Talk-show host Jason Rantz adds: “You can celebrate LGBT Pride and wear a Black Lives Matter button throughout your day as a King County employee. But you better not show a nativity set or menorah on your digital workspace or your home office.”
Many years ago I co-wrote a book with Dr. D. James Kennedy about the social impact of Christianity, showing how our world has been blessed in so many positive ways because Jesus had come. The book is called, “What If Jesus Had Never Been Born?”
At D. James Kennedy Ministries (formerly Coral Ridge Ministries), we made a TV special about it in the early 2000s and are now in the process of making an updated program dealing with the same thesis.

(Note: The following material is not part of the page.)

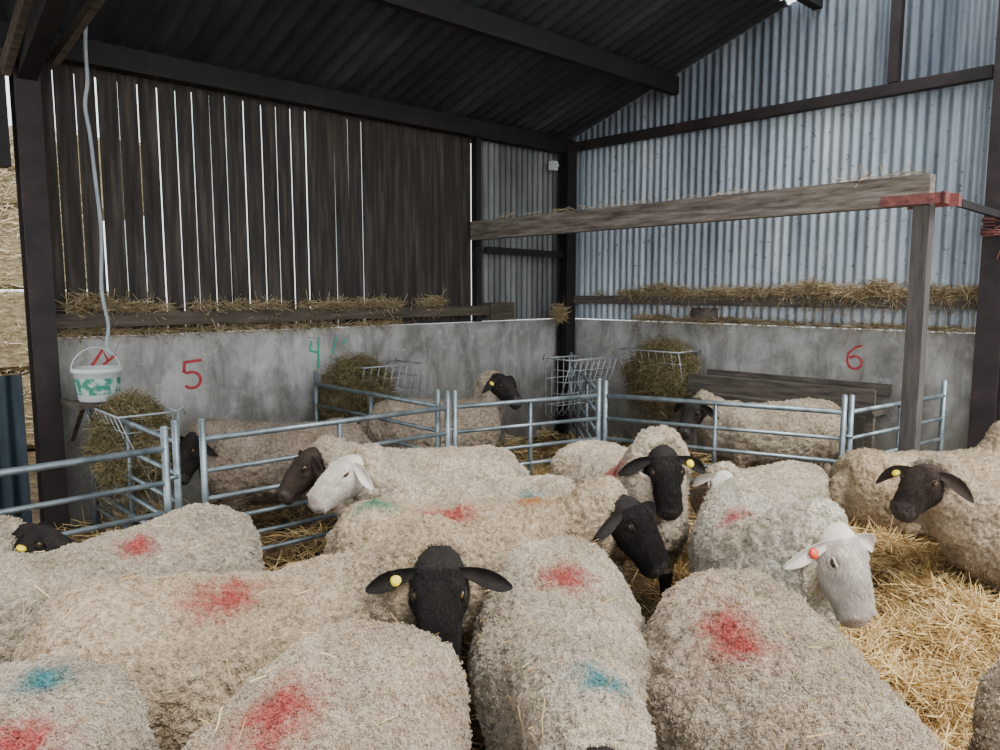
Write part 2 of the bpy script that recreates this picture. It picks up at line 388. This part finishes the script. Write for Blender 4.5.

One of our guests in the first program was Dr. Janice Shaw Crouse, who worked for years with Concerned Women for America. Janice told our viewers: “When you see the atheist attack manger scenes, you would think, ‘This is an innocent, innocuous kind of thing. What do they have against a manger scene for crying out loud?’ It gives you some idea of how powerful Jesus Christ is. If He were not powerful, what would they care?”
And there it is. People aren’t afraid of Kwanzaa. They’re afraid of Jesus.
And why not? Jesus is more than just a man.
As John’s Gospel notes, “In the beginning was the Word, and the Word was with God, and the Word was God. … And the Word became flesh, and dwelt among us, and we saw His glory, glory as of the only begotten from the Father, full of grace and truth.”
In his book “Miracles,” C.S. Lewis, perhaps the greatest Christian writer in the 20th century, said: “The central miracle asserted by Christians is the incarnation. They say that God became man.”
He added, “If the thing happened, it was the central event in the history of the world.” His books show over and over that Lewis most assuredly believed that “the thing happened.”
One of his characters in his series of books for children, “The Chronicles of Narnia,” notes this: “In our world too, a Stable once had something inside it that was bigger than our whole world.”
But without Jesus, to paraphrase a friend, our world would just turn into “a winter wasteland.”
In a 1910 book on the impact of Jesus in the realm of literature, author Joseph Nelson Greene made an interesting observation.
He wrote, “There is a strange legend of a world that grew colorless in a single night. … If to-night, with one sweep of the arm you brush from literature the Christ, the scenes and suggestions from His life, the spirit which He exhibited, the principles for which He stood, you would have a world made colorless in a night. It would be the world of letters, for Christ is the color thereof.”
One man who gratefully celebrated Christmas and opposed the Scrooges that perpetually try to shut it down was our 40th president, Ronald Reagan.
At Christmastime in 1983, he wrote: “Sometimes, in the hustle and bustle of holiday preparations we forget that the true meaning of Christmas was given to us by the angelic host that holy night long ago. Christmas is the commemoration of the birth of the Prince of Peace, Jesus Christ, whose message would truly be one of good tidings and great joy, peace and good will. During this glorious festival let us renew our determination to follow His example.”
Perhaps the greatest fear of secularists, like those bureaucrats in King County, trying to turn Christmas into a black and white “winter wasteland,” is the possibility that Jesus is real and that His birth was just the beginning of His Kingdom.